Mais il est plus probable que l'on s'achemine soit vers une réduction en parallèle des dépenses de la branche famille de la sécurité sociale. En réduisant les allocations touchées par les familles nombreuses aisées, ce qui permettrait de faire passer la chose comme une mesure "de gauche". Sauf que tout ce qui réduit l'universalité des prestations sociales en réduit la légitimité. Politiquement, la politique familiale serait condamnée à brève échéance si elle apparaissait comme réservée aux familles nombreuses pauvres.
Ça peut marcher?
Les économistes considèrent en général que les allègements de cotisations sociales comme une mesure certes coûteuse, mais en général efficace pour la création d'emplois; les désaccords portent sur l'ampleur de cet effet. Certains le considèrent comme élevé, d'autres moins. C'est pour cette raison que ces allègements sont vilipendés dans l'opposition pour leur coût élevé, mais qu'on finit toujours pas y revenir une fois au pouvoir. Et que les entreprises peuvent s'attendre à ce que les allègements restent; la crainte de voir le chômage exploser si elles sont supprimées est un puissant dissuasif.Dans le contexte actuel, c'est une mesure dont on peut attendre des effets positifs.

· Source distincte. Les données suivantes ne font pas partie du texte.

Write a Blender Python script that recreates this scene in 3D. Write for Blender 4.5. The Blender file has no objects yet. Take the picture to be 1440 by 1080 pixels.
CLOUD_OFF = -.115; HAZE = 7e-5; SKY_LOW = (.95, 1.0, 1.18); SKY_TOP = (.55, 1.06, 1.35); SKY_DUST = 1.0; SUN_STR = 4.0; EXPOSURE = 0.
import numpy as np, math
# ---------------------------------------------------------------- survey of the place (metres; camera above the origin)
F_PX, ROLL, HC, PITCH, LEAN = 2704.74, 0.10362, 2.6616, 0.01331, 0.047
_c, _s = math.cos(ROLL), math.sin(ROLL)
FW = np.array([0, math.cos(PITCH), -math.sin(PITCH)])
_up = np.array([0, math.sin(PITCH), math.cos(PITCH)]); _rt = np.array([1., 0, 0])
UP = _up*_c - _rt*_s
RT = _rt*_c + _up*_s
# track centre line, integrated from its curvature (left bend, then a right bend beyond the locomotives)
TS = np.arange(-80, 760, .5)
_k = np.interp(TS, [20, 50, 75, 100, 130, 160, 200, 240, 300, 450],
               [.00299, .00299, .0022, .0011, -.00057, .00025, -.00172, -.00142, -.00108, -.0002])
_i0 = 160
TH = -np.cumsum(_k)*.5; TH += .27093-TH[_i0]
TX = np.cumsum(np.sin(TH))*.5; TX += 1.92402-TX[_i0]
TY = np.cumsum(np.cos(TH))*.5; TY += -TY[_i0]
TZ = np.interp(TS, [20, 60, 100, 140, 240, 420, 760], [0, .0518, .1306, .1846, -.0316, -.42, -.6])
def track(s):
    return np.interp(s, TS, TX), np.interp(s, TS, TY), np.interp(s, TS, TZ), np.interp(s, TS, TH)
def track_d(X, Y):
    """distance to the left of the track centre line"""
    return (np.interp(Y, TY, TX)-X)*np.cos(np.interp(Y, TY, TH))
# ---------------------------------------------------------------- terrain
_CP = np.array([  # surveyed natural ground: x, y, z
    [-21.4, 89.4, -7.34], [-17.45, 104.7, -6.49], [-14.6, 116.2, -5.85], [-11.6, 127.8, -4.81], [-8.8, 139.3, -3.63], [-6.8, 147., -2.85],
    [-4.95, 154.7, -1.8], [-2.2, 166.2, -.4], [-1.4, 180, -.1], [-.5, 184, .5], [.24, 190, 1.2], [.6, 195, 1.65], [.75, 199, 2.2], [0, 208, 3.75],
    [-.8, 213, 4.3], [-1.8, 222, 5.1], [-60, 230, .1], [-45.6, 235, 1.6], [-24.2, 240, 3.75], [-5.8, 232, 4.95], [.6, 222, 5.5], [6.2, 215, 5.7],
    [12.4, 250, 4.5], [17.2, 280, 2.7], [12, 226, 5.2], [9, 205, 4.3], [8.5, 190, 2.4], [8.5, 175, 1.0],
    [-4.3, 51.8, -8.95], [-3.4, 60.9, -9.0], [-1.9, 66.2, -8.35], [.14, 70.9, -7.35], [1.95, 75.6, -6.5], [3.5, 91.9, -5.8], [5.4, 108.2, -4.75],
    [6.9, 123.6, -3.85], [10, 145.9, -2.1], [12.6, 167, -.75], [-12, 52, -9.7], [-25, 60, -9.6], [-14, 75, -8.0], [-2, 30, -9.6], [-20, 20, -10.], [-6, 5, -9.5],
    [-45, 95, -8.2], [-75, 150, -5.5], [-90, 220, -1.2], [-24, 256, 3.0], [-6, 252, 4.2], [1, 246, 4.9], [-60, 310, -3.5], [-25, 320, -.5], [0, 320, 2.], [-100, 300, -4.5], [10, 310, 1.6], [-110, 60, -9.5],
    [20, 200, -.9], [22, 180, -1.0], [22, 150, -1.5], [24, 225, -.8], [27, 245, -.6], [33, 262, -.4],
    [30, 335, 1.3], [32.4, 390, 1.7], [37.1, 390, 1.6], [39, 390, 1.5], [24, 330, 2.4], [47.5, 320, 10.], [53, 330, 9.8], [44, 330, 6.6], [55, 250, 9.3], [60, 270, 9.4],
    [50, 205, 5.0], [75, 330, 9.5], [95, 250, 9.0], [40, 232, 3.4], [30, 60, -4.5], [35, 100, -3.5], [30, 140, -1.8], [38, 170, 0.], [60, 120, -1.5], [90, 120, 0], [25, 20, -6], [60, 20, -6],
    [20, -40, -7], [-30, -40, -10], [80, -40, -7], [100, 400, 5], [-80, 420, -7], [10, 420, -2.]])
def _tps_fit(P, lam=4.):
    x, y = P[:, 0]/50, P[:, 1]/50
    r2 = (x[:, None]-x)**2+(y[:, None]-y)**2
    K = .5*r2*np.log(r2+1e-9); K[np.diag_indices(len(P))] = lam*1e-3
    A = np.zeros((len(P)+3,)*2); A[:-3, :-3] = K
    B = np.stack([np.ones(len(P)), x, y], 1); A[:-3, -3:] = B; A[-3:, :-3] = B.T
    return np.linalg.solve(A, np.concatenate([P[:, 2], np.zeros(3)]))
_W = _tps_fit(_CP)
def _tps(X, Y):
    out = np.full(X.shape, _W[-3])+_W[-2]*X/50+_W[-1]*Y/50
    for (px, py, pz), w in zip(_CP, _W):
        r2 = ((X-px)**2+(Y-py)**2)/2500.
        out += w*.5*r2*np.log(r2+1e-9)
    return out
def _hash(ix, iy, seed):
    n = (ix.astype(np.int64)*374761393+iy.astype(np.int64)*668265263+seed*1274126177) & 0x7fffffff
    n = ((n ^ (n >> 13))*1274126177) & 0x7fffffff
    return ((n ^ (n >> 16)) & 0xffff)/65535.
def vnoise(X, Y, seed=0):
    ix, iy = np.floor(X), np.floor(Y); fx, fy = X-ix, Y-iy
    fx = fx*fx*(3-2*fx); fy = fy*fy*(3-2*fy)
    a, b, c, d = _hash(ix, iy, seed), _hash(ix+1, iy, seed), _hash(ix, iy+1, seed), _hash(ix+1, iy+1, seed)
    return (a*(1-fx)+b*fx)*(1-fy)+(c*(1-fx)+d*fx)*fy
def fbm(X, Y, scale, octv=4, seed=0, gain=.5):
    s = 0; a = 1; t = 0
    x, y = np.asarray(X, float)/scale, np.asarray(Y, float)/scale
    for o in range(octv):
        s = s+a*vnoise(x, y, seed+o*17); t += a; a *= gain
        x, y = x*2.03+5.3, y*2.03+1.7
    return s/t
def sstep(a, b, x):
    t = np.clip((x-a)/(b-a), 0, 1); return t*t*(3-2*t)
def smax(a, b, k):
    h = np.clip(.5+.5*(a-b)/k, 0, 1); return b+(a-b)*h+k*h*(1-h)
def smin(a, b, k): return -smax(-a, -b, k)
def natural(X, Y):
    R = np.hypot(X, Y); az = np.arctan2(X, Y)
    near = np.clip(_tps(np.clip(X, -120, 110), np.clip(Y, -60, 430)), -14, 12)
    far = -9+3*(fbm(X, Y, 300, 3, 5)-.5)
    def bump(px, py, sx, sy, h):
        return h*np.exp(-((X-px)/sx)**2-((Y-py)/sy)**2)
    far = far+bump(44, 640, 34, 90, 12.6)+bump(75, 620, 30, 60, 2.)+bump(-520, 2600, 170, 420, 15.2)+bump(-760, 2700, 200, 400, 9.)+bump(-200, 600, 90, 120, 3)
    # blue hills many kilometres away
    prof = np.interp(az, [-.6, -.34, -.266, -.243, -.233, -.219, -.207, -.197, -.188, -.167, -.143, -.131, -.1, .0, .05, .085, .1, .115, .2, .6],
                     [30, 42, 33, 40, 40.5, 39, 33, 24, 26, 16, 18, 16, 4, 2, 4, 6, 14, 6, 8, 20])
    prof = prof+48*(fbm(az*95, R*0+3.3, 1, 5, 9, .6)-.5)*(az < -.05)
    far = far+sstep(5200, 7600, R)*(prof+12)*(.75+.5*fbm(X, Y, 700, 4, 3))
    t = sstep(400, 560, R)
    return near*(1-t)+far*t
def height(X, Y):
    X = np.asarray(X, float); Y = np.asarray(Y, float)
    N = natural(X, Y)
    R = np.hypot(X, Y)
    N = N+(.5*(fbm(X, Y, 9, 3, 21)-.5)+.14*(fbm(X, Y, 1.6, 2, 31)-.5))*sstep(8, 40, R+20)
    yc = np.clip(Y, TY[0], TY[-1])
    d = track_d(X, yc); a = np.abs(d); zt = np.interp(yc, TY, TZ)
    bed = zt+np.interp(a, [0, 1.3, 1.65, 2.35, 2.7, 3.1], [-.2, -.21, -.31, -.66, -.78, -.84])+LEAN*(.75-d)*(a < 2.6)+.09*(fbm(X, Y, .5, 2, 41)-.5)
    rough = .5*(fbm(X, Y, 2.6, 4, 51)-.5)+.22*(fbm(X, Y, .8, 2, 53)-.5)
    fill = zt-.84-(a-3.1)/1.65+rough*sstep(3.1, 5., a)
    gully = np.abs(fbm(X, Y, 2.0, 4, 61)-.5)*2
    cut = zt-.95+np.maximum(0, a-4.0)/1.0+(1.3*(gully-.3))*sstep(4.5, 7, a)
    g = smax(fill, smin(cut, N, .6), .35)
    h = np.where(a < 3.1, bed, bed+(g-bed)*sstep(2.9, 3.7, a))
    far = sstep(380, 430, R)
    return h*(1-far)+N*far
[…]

Mais il ne faut pas se leurrer. L'économie française fait face à des vents contraires très forts. Le chômage est très élevé dans toute l'Europe, selon les prévisions de la Commission Européenne la stagnation va se poursuivre durablement, le contexte macroéconomique est très inquiétant, et à plus long terme, le retour d'une croissance durable est douteux. Bref, cela sera bien loin d'être suffisant, si tant est que cela fonctionne.
Cela dit, politiquement, les anticipations des électeurs vis à vis du gouvernement sont tellement basses que la moindre évolution moins médiocre sera très vite perçue comme très positive. Ce sont les résultats économiques 6 mois avant les élections qui comptent, pas la popularité trois ans avant.